# [WORK TO DO]
Pull out the lines running from the one with "Model this scene" to the one with "R = math.radians", inclusive, word for word. Drop any picture.

# [MATERIAL PROVIDED]
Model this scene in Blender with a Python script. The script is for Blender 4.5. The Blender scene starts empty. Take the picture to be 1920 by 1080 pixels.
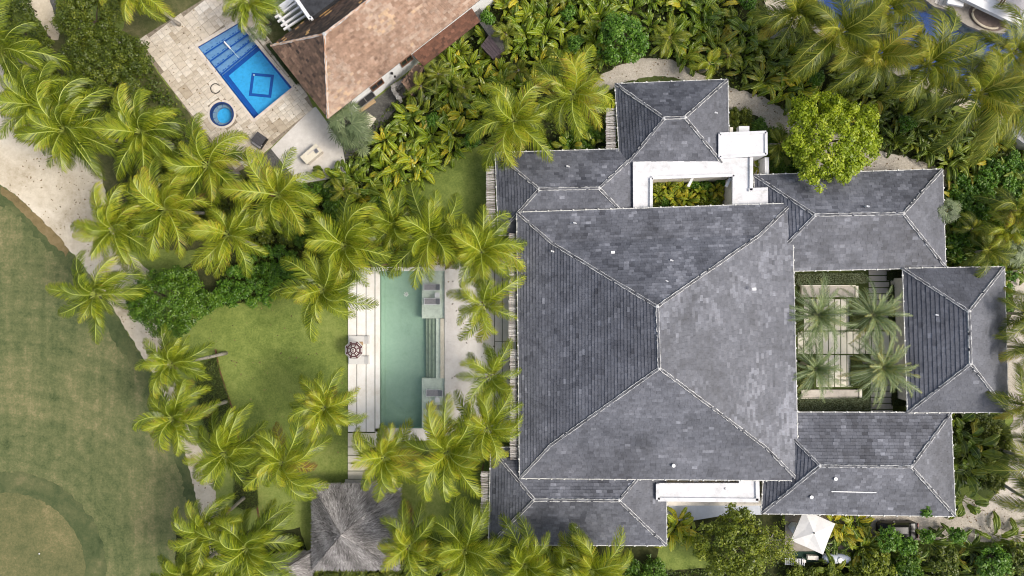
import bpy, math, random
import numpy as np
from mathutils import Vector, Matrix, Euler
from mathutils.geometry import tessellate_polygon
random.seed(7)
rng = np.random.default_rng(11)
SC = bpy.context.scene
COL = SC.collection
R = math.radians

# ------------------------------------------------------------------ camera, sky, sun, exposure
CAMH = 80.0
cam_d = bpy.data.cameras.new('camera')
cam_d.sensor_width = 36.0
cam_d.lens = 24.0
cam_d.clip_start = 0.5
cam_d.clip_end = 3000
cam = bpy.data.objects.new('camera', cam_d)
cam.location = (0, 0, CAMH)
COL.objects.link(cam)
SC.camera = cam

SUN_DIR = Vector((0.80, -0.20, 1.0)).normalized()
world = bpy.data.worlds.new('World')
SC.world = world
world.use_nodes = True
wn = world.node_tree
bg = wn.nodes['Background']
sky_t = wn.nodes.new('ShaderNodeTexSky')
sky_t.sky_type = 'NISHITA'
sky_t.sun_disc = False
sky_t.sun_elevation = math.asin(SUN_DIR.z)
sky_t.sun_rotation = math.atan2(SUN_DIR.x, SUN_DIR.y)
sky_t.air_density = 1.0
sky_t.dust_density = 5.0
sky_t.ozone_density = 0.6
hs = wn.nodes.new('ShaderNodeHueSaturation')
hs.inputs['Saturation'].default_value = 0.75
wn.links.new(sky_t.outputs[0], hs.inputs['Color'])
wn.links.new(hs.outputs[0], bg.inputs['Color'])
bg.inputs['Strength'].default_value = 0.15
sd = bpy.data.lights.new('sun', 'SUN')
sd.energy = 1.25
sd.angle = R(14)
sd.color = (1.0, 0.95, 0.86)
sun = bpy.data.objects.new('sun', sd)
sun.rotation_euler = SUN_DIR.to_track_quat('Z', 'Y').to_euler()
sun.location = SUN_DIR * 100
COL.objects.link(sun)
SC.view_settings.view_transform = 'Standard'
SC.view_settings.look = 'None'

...

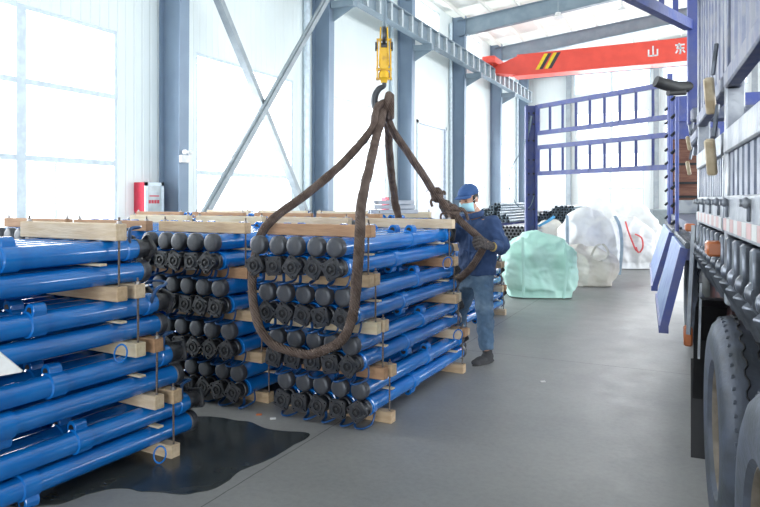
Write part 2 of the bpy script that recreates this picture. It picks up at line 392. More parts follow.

# [RESPONSE TO THE TASK]
Model this scene in Blender with a Python script. The script is for Blender 4.5. The Blender scene starts empty. Take the picture to be 1920 by 1080 pixels.
import bpy, math, random
import numpy as np
from mathutils import Vector, Matrix, Euler
from mathutils.geometry import tessellate_polygon
random.seed(7)
rng = np.random.default_rng(11)
SC = bpy.context.scene
COL = SC.collection
R = math.radians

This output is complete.